Finding No. 5, after reciting the destruction of copies of the booklet by the white teacher and the ensuing confrontation, characterizes her conduct as inexcusable and declares no apology was offered. This is absolutely refuted by the record, which discloses such an apology being made. Additionally, this finding, if relevant at all, must rest upon the Commission’s view that the school district is vicariously responsible for both the attitude and conduct of this teacher, a view which is without any support in the record.
Subsequent events dealing with the new teaching assignments given to both of the involved teachers and Mrs. Nichols’ performance of her new duties comprise the majority of the Commission’s remaining findings from which it concluded she had been discriminated against in the resultant poor performance rating.

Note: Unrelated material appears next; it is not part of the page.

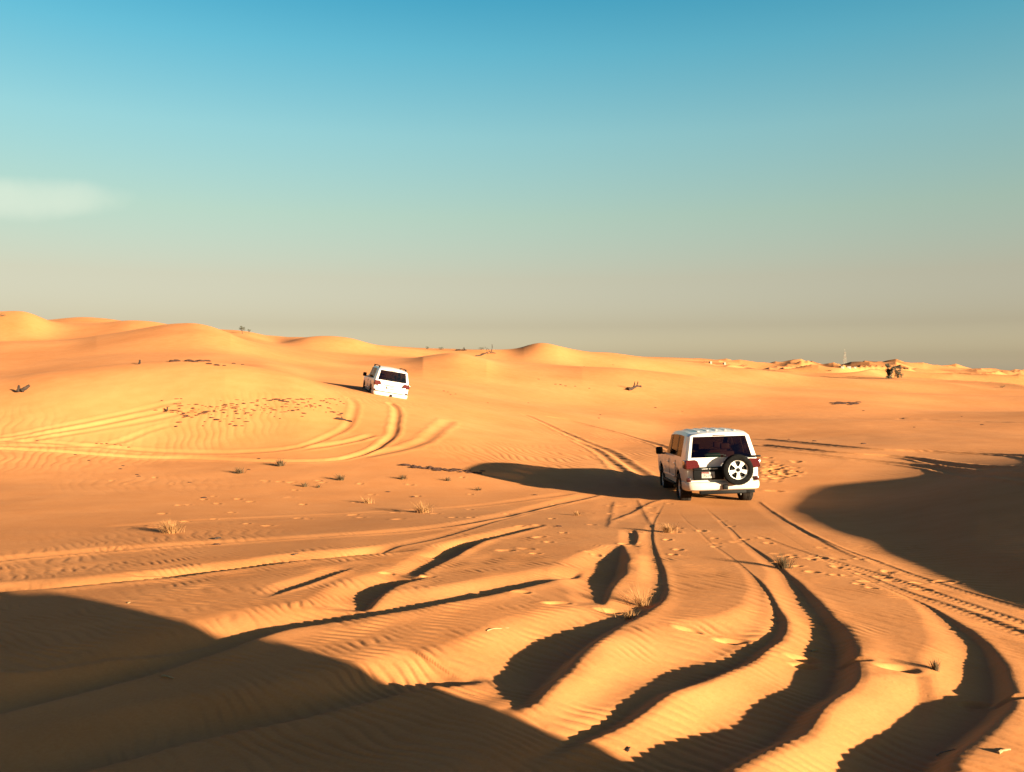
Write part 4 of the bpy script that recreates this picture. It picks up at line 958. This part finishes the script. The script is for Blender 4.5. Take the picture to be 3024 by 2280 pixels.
# dead branch line on the small dune in the middle
stick('fallen_log', (1405, 1052), (1462, 1044), .10, M_WOOD, 'long dark strip of dead brush on the small dune left of the pointed dune', 'brush', lift=.1, branches=4)
stick('fallen_log', (1345, 1036), (1378, 1037), .12, M_WOOD, 'dark strip of dead brush on the crest under the middle skyline shrubs', 'brush', lift=.1, branches=3)

def cabin(px, py, wpx, hpx, lab):
    g = ground_at(px, py); w = wpx / F * g.y; h = hpx / F * g.y
    root = empty('cabin', g, (0, 0, .5)); tag(root, lab, 'cabin', 'white cabins on the skyline')
    box('wall', (-w/2, w/2, -w*.4, w*.4, -.4, h), M_PALE, root, .03)
    bm = bmesh.new(); box_bm(bm, -w*.55, w*.55, -w*.45, w*.45, h + .003, h * 1.08, .02); bm_obj('roof', bm, M_PALE, root)
    box('door', (-w*.12, w*.12, -w*.405, -w*.395, 0, h * .75), M_WOOD, root, 0)
cabin(2098, 1074, 7, 6, 'left of two tiny white cabins on the right skyline')
cabin(2139, 1077, 7, 6, 'right of two tiny white cabins on the right skyline')

# red and white lattice mast far out, distance haze mixed into its paint
Ym = 820.0; xm = (2495 - CX) / F * Ym; zm = height(xm, Ym); top = ZC + (HY - 1040) / F * Ym; Hm = top - zm
mast = empty('lattice_mast', (xm, Ym, zm)); tag(mast, 'slender pale lattice mast on the right skyline', 'mast')
M_MASTR, M_MASTW = mat('hazed_red_steel', (0.17, 0.13, 0.10), .7), mat('hazed_white_steel', (0.20, 0.185, 0.15), .7)
NB = 10
hw = lambda t: 1.9 * (1 - t) + .5 * t
for b_ in range(NB):
    bm = bmesh.new(); t0, t1 = b_ / NB, (b_ + 1) / NB; z0, z1 = Hm * t0, Hm * t1; a, c = hw(t0), hw(t1)
    def bar(p, q, r):
        d = (q - p).normalized(); s = d.orthogonal().normalized() * r; t = d.cross(s)
        A = [bm.verts.new(p + k) for k in (s, t, -s, -t)]; B = [bm.verts.new(q + k) for k in (s, t, -s, -t)]
        for k in range(4): bm.faces.new((A[k], A[(k+1) % 4], B[(k+1) % 4], B[k]))
        bm.faces.new(A[::-1]); bm.faces.new(B)
    cs = [(-1, -1), (1, -1), (1, 1), (-1, 1)]
    for k in range(4):
        p0, p1 = cs[k], cs[(k+1) % 4]
        bar(Vector((p0[0]*a, p0[1]*a, z0)), Vector((p0[0]*c, p0[1]*c, z1)), .07); bar(Vector((p0[0]*a, p0[1]*a, z0)), Vector((p1[0]*c, p1[1]*c, z1)), .035); bar(Vector((p1[0]*a, p1[1]*a, z0)), Vector((p0[0]*c, p0[1]*c, z1)), .035); bar(Vector((p0[0]*c, p0[1]*c, z1)), Vector((p1[0]*c, p1[1]*c, z1)), .035)
    bm_obj('mast_section', bm, M_MASTW if b_ % 2 == 0 else M_MASTR, mast, smooth=False)
box('antenna', (-.06, .06, -.06, .06, Hm, Hm + 3.0), M_MASTW, mast, 0)
# low pale buildings at its foot
for px, w_, h_, lab in ((2487, 10, 5, 'long low pale building at the foot of the mast, leftmost of three'), (2506, 12, 5, 'low pale building at the foot of the mast, between two others'), (2524, 8, 4, 'smallest low pale building right of the mast')):
    g = ground_at(px, 1087); w = w_ / F * g.y; h = h_ / F * g.y
    root = empty('low_building', g); tag(root, lab, 'building', 'low buildings by the mast')
    box('wall', (-w/2, w/2, -w*.3, w*.3, -1.5, h), M_PALE, root, .03); box('roof', (-w*.53, w*.53, -w*.33, w*.33, h + .003, h * 1.12), M_WOOD, root, .02)
print('things', len(bpy.data.objects), round(time.time() - T0, 1))
# ------------------------------------------------------------------ sky, sun, camera
W = bpy.data.worlds.new('World'); SC.world = W; W.use_nodes = True
nt = W.node_tree; N = nt.nodes.new; K = nt.links.new
bg = nt.nodes['Background']
sky = N('ShaderNodeTexSky'); sky.sky_type = 'NISHITA'; sky.sun_disc = False
sky.sun_elevation = SUN_EL; sky.sun_rotation = math.atan2(SUN_H.x, SUN_H.y)
sky.air_density = 1.0; sky.dust_density = 1.6; sky.ozone_density = 1.5
# dusty, filtered colour of this evening's low sky: the physical sky tinted by height above the horizon
tc = N('ShaderNodeTexCoord'); sx = N('ShaderNodeSeparateXYZ'); K(tc.outputs['Generated'], sx.inputs[0])
ramp = N('ShaderNodeValToRGB'); cr_ = ramp.color_ramp; cr_.interpolation = 'LINEAR'
TINT = [(0.0, (1.571, 1.47, 1.627)), (0.0175, (0.976, 0.905, 1.0)), (0.0523, (0.698, 0.575, 0.57)), (0.1045, (0.772, 0.581, 0.468)), (0.1736, (0.767, 0.723, 0.517)), (0.2588, (0.657, 0.854, 0.677)), (0.342, (0.373, 0.841, 0.76)), (0.3907, (0.225, 0.758, 0.748)), (0.46, (0.286, 0.462, 0.495)), (0.62, (0.205, 0.145, 0.38)), (1.0, (0.205, 0.135, 0.38))]  # topmost, unseen stops are dimmed to set the colour of the shadows
while len(cr_.elements) < len(TINT): cr_.elements.new(0.5)
for e_, (p_, c_) in zip(cr_.elements, TINT): e_.position = p_; e_.color = (*c_, 1)
K(sx.outputs['Z'], ramp.inputs['Fac'])
mul = N('ShaderNodeMix'); mul.data_type = 'RGBA'; mul.blend_type = 'MULTIPLY'; mul.inputs['Factor'].default_value = 1
K(ramp.outputs['Color'], mul.inputs['B']); az = N('ShaderNodeMapRange'); az.inputs['From Min'].default_value = -.5; az.inputs['From Max'].default_value = .3; az.inputs['To Min'].default_value = .84; az.inputs['To Max'].default_value = 1.0
K(sx.outputs['X'], az.inputs['Value'])
sk2 = N('ShaderNodeVectorMath'); sk2.operation = 'SCALE'; K(sky.outputs[0], sk2.inputs[0]); K(az.outputs['Result'], sk2.inputs['Scale'])
K(sk2.outputs['Vector'], mul.inputs['A'])
# one faint streak of cloud low on the left
c_ = Vector((-1450, F, 512)).normalized()
mp = N('ShaderNodeMapping'); mp.vector_type = 'POINT'; mp.inputs['Location'].default_value = (0, 0, 0)
def axis_val(v):
    dt = N('ShaderNodeVectorMath'); dt.operation = 'DOT_PRODUCT'; dt.inputs[1].default_value = v; K(tc.outputs['Generated'], dt.inputs[0]); return dt.outputs['Value']
right_ = Vector((c_.y, -c_.x, 0)).normalized(); up_ = right_.cross(c_)
tilt = math.radians(6); ax = right_ * math.cos(tilt) + up_ * math.sin(tilt); ay = up_ * math.cos(tilt) - right_ * math.sin(tilt)
nz_ = N('ShaderNodeTexNoise'); nz_.inputs['Scale'].default_value = 22; nz_.inputs['Detail'].default_value = 5; K(tc.outputs['Generated'], nz_.inputs['Vector'])
def gauss(v, s):
    p = N('ShaderNodeMath'); p.operation = 'MULTIPLY'; p.inputs[1].default_value = 1 / s; K(axis_val(v), p.inputs[0])
    q = N('ShaderNodeMath'); q.operation = 'MULTIPLY'; K(p.outputs[0], q.inputs[0]); K(p.outputs[0], q.inputs[1]); return q.outputs[0]
sm = N('ShaderNodeMath'); sm.operation = 'ADD'; K(gauss(ax, .062), sm.inputs[0]); K(gauss(ay, .014), sm.inputs[1])
sn = N('ShaderNodeMath'); sn.operation = 'MULTIPLY_ADD'; sn.inputs[1].default_value = 2.6; K(nz_.outputs['Fac'], sn.inputs[0]); K(sm.outputs[0], sn.inputs[2])
cm = N('ShaderNodeMapRange'); cm.interpolation_type = 'SMOOTHSTEP'; cm.inputs['From Min'].default_value = 4.4; cm.inputs['From Max'].default_value = 1.0; cm.inputs['To Min'].default_value = 0; cm.inputs['To Max'].default_value = .4
K(sn.outputs[0], cm.inputs['Value'])
cx_ = N('ShaderNodeMix'); cx_.data_type = 'RGBA'; K(cm.outputs['Result'], cx_.inputs['Factor']); K(mul.outputs['Result'], cx_.inputs['A']); cx_.inputs['B'].default_value = (3.3, 3.4, 2.75, 1)
K(cx_.outputs['Result'], bg.inputs['Color'])
bg.inputs['Strength'].default_value = 0.05

sun = bpy.data.lights.new('sun', 'SUN'); sun.energy = 5.0; sun.angle = R(0.7); sun.color = (1.0, 0.80, 0.55)
so = bpy.data.objects.new('sun', sun); COL.objects.link(so)
d = Vector((-SUN_H.x * math.cos(SUN_EL), -SUN_H.y * math.cos(SUN_EL), -math.sin(SUN_EL)))
so.rotation_euler = d.to_track_quat('-Z', 'Y').to_euler()

cam = bpy.data.cameras.new('camera'); co_ = bpy.data.objects.new('camera', cam); COL.objects.link(co_)
co_.location = (0, 0, ZC); co_.rotation_euler = (R(90), 0, 0)
cam.sensor_width = 36; cam.lens = F / 3024 * 36; cam.shift_y = -(1140 - HY) / 3024
cam.clip_start = 0.05; cam.clip_end = 20000
SC.camera = co_
vs = SC.view_settings; vs.view_transform = 'Standard'; vs.look = 'None'; vs.gamma = 1.0; vs.exposure = 2.5; vs.use_curve_mapping = False
print('done', round(time.time() - T0, 1))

We will not review each of them in detail. Threaded throughout these findings are ones not supported by the record and others which totally ignore Mrs. Nichols’ own admissions and the observations of school officials that she refused to perform teaching duties required of her new position and in fact conducted her classes as she saw fit.
*383Without evidence that other teachers in their reassignment or in the performance of their assignments were accorded different treatment, the fact that Mrs. Nichols was assigned to a position for which she was not certified and without experience (No. 9); that such an assignment placed her in the antithesis of the typical classroom situation (No. 10); that she was under a great deal of stress in an atypical situation (No. 12) ; that she did not adjust well (No. 14); and that she enjoyed a rating of good performance in her prior position (No. 15), do not, individually or collectively, constitute substantial evidence from which it could properly be concluded that her ultimate poor performance rating was discriminatory; and this is particularly so when the Commission has chosen to ignore the complainant’s own admission that she refused to perform duties assigned to her and conducted her classes in the manner she deemed appropriate.
In our opinion, the majority of the crucial facts found by the Commission to support its conclusions of law that complainant was subjected to unequal terms and conditions of employment and method of evaluation of her performance by reason of race are not supported by substantial evidence. The Commission, therefore, erred in its conclusions. Having so concluded we need not consider the other arguments advanced by appellants.
Accordingly, we enter the following
Oedeb
Now, October 11, 1972, the appeal of the Wilkins-burg Borough School District and Charles W. Krepps, Jr., Superintendent, is sustained and the final order of the Pennsylvania Human Relations Commission dated March 20,1972 is hereby set aside.